Rahul should learn from Kejriwal. The Delhi chief minister went to the extent of calling Modi a 'psychopath' and a 'coward'. He had also alleged about Modi's 'settings' with Pakistan. But whenever he made personal attacks at Modi, he lost elections. Not once, but thrice. For the last one and a half years, he has stopped making personal attacks at Modi. On the contrary, he recently came out in support of Modi, when a Pakistan minister Fawad Chaudhary tweeted to say that "People of India must defeat Modi madness". Kejriwal quickly retorted with a tweet - 'Narendra Modi is India's PM and my PM. Delhi elections are India's internal matter and we will not tolerate interference from the biggest sponsor of terrorism'. Similarly, when Modi announced setting up of Ram Janmasthan Trust for Ayodhya, the opposition questioned the timing of announcement, but Kejriwal responded by saying that the formation of the trust was a welcome step and it was not proper to question the timing. 

What I am trying to say is:  if Rahul starts following Kejriwal's steps, he would gain in the larger context. It will help Congress, presently fighting for its survival, to some extent. Difference of opinion is essential in a democracy.
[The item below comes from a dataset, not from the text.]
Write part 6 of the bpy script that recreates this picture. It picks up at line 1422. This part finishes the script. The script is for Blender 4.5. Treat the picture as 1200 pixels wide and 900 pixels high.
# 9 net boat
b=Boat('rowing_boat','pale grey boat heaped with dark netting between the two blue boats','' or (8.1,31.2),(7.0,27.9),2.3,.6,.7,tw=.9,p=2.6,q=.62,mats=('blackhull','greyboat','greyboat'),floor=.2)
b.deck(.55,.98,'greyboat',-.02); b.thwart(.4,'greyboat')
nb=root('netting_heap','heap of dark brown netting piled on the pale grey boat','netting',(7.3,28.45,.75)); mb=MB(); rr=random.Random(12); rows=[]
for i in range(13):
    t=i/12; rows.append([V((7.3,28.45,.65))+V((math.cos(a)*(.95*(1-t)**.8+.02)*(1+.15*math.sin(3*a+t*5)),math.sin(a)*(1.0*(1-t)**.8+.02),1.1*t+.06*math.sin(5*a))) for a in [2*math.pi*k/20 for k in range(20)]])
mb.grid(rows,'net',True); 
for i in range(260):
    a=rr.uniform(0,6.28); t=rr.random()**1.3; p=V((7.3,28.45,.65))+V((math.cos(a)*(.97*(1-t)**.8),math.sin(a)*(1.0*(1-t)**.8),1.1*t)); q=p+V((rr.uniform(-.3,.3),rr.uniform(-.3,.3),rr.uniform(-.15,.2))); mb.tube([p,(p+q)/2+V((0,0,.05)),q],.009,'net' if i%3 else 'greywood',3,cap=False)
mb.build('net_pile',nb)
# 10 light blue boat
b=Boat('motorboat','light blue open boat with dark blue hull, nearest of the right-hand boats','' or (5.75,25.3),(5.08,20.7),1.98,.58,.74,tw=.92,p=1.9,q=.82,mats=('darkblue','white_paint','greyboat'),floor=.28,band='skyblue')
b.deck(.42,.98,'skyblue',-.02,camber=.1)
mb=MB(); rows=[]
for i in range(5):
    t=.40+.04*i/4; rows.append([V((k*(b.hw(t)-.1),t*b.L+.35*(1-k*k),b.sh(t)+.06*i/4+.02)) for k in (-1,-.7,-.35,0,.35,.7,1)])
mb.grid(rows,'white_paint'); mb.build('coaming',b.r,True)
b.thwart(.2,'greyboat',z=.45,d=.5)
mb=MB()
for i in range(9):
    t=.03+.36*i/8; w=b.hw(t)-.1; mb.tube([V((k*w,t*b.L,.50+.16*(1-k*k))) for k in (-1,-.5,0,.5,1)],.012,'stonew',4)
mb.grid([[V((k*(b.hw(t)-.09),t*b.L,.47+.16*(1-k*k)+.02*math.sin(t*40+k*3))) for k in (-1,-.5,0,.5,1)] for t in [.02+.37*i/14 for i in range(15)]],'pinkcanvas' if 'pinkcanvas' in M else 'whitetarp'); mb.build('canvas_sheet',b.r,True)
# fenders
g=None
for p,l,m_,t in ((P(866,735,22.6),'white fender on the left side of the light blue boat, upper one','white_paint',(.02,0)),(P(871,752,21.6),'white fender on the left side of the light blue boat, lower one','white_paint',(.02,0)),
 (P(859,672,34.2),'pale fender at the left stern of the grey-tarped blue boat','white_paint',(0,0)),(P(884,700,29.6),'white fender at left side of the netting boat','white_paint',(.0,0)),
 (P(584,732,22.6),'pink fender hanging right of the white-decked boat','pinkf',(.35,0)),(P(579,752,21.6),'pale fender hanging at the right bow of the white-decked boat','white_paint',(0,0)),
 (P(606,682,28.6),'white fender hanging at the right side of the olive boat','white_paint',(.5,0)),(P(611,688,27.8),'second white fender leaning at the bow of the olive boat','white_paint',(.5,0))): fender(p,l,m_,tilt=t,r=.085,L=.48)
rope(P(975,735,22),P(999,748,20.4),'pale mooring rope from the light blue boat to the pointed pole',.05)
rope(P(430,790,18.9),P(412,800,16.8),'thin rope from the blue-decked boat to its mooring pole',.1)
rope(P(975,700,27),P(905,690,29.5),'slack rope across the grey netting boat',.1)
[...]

Every individual and party has the right to raise its voice, question the government of the day and oppose its policies if it deems so. But, dissent and criticism must not descend to the level of abuses. 
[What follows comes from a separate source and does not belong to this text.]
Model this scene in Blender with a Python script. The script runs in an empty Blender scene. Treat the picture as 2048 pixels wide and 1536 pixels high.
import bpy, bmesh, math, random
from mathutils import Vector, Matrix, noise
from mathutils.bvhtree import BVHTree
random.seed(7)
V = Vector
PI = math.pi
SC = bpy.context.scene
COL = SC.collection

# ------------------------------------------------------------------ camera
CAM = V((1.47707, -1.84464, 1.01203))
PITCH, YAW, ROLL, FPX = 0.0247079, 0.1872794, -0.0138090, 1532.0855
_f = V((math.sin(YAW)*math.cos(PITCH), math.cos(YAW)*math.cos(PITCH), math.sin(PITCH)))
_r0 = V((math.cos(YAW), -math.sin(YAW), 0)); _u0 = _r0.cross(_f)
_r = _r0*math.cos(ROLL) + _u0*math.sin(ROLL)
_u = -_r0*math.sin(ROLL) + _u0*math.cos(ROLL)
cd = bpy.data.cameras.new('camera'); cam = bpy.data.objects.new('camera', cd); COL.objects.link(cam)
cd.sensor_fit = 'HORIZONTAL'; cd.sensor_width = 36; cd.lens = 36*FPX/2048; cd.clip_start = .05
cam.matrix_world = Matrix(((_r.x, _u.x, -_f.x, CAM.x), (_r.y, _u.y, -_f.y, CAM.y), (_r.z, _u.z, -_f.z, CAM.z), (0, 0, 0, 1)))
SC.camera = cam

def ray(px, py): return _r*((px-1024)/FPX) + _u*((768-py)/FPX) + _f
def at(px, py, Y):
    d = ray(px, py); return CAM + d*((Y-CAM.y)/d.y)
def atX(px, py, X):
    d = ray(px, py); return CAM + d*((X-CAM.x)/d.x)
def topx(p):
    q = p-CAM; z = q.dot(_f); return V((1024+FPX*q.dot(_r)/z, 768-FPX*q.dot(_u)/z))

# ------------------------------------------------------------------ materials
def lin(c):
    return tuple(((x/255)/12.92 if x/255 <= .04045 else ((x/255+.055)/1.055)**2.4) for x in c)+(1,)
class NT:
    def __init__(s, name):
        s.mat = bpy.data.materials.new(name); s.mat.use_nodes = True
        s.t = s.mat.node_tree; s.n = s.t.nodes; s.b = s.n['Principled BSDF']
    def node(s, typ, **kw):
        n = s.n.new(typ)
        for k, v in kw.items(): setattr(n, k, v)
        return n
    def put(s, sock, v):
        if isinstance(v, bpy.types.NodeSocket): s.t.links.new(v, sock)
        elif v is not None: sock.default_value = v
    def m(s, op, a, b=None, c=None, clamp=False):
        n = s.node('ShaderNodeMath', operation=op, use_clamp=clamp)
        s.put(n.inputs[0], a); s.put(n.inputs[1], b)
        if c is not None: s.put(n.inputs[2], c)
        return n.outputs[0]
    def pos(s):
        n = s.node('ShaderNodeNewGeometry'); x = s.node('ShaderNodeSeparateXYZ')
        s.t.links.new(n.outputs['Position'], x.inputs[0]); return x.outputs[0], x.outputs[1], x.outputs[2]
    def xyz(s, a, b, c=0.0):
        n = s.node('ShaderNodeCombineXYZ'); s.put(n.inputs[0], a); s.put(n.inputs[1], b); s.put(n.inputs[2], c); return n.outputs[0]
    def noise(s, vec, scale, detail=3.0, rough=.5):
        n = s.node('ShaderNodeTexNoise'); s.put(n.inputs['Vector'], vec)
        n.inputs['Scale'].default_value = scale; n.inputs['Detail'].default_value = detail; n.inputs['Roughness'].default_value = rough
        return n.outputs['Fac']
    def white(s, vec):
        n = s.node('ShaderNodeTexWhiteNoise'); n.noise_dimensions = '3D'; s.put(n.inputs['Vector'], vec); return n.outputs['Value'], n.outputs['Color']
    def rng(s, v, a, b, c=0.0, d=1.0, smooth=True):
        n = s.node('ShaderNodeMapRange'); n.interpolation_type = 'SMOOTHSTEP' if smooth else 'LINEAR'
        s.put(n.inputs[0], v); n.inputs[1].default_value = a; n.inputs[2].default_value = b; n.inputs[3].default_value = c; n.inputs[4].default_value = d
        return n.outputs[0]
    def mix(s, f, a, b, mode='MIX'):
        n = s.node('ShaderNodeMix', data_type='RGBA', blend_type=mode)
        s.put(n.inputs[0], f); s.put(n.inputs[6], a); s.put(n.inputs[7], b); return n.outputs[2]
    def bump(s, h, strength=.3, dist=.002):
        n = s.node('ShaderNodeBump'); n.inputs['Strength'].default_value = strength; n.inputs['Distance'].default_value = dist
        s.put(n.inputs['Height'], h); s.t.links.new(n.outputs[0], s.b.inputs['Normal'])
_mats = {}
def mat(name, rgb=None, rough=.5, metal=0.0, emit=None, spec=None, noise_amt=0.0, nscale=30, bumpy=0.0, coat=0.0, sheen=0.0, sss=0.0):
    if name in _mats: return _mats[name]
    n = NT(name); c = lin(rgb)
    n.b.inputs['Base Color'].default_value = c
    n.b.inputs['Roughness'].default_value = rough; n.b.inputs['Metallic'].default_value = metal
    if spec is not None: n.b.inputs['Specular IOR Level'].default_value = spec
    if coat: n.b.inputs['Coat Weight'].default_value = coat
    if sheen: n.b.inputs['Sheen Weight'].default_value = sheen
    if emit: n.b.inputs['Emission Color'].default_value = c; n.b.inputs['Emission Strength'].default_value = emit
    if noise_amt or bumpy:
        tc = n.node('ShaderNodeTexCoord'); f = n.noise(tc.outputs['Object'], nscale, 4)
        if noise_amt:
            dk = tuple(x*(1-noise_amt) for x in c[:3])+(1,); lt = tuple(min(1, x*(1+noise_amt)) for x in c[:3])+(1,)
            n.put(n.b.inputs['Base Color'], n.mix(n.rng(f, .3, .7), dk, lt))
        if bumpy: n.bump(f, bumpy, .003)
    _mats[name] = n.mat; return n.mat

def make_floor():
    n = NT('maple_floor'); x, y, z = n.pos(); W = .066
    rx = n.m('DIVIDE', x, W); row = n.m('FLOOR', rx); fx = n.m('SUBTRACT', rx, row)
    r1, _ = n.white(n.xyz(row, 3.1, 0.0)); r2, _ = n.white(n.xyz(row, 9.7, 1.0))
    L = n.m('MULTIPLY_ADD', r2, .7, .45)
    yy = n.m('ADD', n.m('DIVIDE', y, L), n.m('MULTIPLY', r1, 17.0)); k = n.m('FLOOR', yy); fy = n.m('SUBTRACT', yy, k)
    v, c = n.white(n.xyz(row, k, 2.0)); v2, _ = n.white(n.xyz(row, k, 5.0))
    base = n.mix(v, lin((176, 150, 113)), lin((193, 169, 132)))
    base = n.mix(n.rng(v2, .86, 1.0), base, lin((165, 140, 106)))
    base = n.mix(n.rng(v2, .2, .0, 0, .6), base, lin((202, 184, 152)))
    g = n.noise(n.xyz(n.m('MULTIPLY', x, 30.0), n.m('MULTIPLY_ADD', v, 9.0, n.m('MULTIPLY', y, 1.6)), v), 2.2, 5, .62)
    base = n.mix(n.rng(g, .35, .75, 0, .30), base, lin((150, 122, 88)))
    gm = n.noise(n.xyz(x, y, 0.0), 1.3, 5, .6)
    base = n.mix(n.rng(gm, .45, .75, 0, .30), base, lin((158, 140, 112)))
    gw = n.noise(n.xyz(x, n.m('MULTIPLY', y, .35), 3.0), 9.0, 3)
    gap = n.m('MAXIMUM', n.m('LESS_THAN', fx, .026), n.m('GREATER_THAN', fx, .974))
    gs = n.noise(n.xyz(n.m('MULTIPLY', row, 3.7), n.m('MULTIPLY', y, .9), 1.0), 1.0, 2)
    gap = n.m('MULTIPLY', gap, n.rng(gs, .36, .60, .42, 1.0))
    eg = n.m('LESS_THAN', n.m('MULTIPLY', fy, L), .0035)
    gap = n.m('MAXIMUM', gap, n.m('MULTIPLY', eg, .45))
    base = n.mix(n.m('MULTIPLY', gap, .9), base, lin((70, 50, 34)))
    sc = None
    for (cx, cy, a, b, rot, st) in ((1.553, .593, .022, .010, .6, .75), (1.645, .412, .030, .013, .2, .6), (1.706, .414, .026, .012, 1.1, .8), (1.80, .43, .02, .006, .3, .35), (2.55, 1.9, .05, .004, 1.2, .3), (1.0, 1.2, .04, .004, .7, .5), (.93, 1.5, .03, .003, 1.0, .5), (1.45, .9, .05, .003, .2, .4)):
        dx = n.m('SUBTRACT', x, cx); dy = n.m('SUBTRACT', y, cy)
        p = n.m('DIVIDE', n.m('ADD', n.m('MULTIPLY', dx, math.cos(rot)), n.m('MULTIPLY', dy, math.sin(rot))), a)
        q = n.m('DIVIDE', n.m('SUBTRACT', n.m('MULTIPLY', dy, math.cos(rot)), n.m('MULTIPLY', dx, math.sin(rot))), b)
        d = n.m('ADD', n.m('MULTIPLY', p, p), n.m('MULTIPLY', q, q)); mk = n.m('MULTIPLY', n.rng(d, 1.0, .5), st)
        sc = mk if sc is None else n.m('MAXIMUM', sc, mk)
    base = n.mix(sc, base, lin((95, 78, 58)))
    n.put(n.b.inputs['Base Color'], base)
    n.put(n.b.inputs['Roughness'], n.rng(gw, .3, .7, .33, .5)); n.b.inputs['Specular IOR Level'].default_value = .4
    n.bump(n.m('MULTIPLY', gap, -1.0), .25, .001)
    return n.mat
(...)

To say that if you fail to give jobs to jobless youths, they will start beating you after six months with a 'danda'(stick) is unacceptable. Similarly, dissent should not lead to misleading the common public. While opposing a government's policies, one should not go to the extent of creating baseless fear in the minds of the public and inciting them to resort to violence. Those who swear by the Constitution must understand that their language of dissent should be balanced, based on authentic facts, and their logic should not be based on false assumptions. This will make our democracy strong and vibrant, and the dignity of democratic institutions and constitutional posts will remain intact.